Anyone
watching the live pre-election TV clash between New Zealand’s
Prime Minister Helen Clark and Opposition Leader Don Brash on Monday,
could have been forgiven for thinking they had witnessed an actual
debate, as opposed to the airbrushed, insipid spin-fests we have
become accustomed to on this side of the Tasman.
The hour-long
slug-fest can best be described as a ding-dong barney, complete with a
howling cast of partisans in the audience. This contrasts sharply
with the carefully hand-picked “un-decideds” who make up the studio
audience in Australian election debates.
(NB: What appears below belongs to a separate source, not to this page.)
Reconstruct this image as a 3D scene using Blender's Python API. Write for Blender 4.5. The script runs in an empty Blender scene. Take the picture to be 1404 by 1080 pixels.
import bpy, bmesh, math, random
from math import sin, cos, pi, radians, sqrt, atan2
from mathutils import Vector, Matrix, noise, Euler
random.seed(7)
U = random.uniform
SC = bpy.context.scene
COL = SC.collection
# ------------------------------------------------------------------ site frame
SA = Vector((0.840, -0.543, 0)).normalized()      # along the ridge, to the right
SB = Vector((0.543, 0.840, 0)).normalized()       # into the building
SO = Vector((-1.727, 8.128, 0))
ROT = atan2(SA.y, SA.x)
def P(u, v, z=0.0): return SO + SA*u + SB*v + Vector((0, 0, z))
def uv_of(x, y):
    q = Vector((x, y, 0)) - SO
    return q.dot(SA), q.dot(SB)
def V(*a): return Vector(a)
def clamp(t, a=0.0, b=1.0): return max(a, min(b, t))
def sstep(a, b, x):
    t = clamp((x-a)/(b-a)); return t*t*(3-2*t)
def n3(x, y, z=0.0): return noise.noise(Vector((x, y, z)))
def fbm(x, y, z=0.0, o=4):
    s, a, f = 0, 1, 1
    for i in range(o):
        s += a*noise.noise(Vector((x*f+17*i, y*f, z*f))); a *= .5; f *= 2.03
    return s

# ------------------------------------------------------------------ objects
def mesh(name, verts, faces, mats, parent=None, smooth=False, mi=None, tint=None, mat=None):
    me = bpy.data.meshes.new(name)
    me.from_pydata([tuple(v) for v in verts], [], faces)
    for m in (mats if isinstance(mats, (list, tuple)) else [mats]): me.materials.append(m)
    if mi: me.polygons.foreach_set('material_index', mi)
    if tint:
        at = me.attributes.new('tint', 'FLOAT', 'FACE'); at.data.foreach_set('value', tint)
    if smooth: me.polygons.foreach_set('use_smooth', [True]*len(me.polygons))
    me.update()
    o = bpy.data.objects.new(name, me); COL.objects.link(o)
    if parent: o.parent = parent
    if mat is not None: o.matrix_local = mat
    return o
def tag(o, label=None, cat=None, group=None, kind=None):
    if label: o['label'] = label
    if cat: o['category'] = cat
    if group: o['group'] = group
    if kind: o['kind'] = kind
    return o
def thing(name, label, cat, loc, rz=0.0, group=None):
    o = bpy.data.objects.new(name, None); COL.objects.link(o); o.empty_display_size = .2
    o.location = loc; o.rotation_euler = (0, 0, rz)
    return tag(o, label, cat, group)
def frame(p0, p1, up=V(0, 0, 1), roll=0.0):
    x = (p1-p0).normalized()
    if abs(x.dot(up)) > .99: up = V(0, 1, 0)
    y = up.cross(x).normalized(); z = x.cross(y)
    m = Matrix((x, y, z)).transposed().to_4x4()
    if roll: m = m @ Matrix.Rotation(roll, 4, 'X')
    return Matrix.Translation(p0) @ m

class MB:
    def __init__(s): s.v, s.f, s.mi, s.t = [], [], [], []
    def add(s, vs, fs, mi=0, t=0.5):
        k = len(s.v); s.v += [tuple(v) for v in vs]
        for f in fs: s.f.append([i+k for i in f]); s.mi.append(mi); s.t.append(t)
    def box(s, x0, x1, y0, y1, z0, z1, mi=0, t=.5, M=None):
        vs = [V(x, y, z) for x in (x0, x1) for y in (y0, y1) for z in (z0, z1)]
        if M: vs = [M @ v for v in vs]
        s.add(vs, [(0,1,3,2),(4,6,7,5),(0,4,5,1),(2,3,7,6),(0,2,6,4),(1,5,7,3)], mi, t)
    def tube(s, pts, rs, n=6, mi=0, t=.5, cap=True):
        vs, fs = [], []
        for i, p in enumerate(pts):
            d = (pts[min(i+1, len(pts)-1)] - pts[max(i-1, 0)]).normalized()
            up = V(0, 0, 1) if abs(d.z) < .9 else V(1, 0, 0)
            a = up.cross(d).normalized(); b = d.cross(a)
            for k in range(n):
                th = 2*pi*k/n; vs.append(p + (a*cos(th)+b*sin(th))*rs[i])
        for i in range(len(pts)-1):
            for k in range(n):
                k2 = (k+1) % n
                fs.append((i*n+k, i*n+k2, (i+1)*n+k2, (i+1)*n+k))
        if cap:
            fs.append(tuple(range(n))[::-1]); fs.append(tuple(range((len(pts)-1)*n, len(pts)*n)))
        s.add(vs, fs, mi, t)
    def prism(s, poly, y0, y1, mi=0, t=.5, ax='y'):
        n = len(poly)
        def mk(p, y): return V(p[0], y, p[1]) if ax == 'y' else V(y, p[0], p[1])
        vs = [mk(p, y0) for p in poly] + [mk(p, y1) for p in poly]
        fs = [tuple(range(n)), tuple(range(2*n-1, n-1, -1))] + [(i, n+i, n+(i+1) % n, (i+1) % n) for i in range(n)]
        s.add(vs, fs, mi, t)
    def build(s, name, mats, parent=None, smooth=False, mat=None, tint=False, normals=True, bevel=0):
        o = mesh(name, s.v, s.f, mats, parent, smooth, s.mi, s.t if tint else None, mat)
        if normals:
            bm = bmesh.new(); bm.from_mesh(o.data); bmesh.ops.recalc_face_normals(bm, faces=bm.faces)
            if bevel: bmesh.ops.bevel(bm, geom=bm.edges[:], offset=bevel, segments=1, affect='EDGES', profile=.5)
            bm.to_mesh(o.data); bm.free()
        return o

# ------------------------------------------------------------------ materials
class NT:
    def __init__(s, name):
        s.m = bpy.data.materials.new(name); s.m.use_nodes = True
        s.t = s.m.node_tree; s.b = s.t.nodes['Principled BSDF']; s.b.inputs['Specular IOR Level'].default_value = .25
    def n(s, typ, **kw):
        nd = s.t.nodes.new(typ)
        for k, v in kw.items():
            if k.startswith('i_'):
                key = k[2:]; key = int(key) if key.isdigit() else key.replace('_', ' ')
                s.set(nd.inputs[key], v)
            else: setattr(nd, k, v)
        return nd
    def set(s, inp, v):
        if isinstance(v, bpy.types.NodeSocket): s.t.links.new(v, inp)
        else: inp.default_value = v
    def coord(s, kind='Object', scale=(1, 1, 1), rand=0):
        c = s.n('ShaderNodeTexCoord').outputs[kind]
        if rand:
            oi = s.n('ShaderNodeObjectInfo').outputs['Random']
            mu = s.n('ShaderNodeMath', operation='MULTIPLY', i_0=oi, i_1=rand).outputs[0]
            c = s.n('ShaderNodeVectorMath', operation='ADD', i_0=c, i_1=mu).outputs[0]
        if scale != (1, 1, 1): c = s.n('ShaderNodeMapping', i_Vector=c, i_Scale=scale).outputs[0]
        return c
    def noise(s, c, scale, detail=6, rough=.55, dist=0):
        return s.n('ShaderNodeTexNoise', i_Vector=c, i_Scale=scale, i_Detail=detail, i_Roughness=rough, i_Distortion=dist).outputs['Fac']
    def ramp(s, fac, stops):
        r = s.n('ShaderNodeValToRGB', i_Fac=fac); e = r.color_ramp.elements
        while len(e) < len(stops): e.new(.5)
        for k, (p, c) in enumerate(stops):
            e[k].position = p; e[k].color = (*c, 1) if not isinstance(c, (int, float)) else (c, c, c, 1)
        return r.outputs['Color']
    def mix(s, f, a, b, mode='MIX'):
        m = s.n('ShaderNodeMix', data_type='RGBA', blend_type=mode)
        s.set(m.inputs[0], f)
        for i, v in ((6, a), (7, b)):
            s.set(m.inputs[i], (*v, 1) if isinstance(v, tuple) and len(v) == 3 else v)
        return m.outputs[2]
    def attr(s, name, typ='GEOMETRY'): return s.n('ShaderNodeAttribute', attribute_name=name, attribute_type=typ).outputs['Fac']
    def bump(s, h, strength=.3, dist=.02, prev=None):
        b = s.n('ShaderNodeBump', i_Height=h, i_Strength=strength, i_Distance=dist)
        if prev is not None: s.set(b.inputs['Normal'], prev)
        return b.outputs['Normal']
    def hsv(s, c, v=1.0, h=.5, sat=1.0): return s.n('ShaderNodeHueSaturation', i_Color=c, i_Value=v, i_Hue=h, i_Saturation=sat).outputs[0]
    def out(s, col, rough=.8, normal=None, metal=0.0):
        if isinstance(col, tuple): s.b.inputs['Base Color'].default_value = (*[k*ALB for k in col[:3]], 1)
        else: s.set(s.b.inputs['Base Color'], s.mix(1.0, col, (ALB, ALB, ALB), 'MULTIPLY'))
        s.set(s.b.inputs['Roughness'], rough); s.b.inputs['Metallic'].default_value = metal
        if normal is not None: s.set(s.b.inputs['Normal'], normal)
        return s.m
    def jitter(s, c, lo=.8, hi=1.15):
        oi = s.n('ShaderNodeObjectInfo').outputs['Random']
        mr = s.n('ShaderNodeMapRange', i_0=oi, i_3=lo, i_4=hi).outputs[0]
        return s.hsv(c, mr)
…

So feral were the Clark
opponents, she labelled them a “Tory crowd” just minutes into the
debate.
Both sides of the aisle openly jeered, heckled and mocked
their respective nemeses, not ever to be scolded by the laid-back
host, Mark Sainsbury of TVNZ. Mr Sainsbury’s modus operandi also
differed starkly from that of his Aussie counterparts. At the beginning of
each segment, rather than issuing a raft of queries bound by
time-limits, he merely threw a hand-grenade – tax, race relations,
health, education – into the fray and watched calmly as the two
leaders scrambled to both inflict and avoid injury.
Mercifully, the
closing and opening statements – which are no more than an opportunity
to spout memorised platitudes – were kept to 30 seconds each, another
lesson that can be learned from our trans-Tasman cousins.